Contabilizó 190 españoles, para él compatriotas, pero se anotaba el triunfo de impedir la partida de algunos, a los que condenó a campos de concentración y repatriación a España para responder por su acto delictivo: no apoyar la rebelión militar. No tembló la mano de Urraca en su informe al anunciar que a esos rojos les era necesario un castigo por su desobediencia y asegurando que lo importante era …Mantenerles en estado de inquietud y zozobra merecidas por el mal causado o sea, la no adhesión al régimen militar. Ellos sobraban en una Europa acuartelada por los nazis que se sirvieron de la península ibérica, con total apoyo del Franco, como campo de ensayo bélico. Que arrasaron Gernika, símbolo de la Libertad, bombardeo civil que sirvió luego para la destrucción de ciudades europeas y asiáticas. Y que completó los 2.000 bombardeos sufridos por la Bizkaia resistente.

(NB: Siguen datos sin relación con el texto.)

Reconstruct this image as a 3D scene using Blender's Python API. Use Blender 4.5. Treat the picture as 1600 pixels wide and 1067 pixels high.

Partió pues el Alsina ese 15 de enero de 1941, para un viaje anunciado de quince días y que, por razones de la tibieza francesa en relación a Alemania, endureció los permisos británicos, impidiéndole cruzar el Atlántico, a falta del Navy Cert requerido. Por tal conflicto burocrático, aquellas personas, mis aitas entre ellas, estuvieron retenidas meses en la rada de Dakar, a bordo del Alsina, sin alimentación apropiada y sin seguridad ninguna, aunque pusieron todo su empeño en cuidar de los niños y en no desmerecer de sus atuendos, remendados y alisados una y otra vez con diligencia; fueron enviados a campos de concentración en el interior de Marruecos y, finalmente, accedieron a América en el vapor Quanza, de bandera portuguesa, recalando en Veracruz y La Habana, a finales del 41. La guerra europea que dejaron atrás, se hizo mundial tras el bombardeo de Pearl Harbor.
Padecieron condiciones angustiosas, pero ninguno flaqueó. No es fácil encontrar en los múltiples barcos de refugiados a América en aquel tiempo, uno en el que se escribieran tres libros, dos de poesías, y en el que un adolescente pintara los sucesos, un hecho de por sí extraordinario.
Sonó la campana llamando a clase y abandonamos la sombra del ceibo blanco. Ahora que publico mi novela ultima, Cartas desde la Libertad, que tiene como fondo los sucedidos del Alsina y el Quanza, en esta hora de mi madurez, los recuerdos recorren a la inversa del camino de las mil carretas de los orientales de Artigas. Pero unos y otros, en siglos diferentes, reclamando Libertad.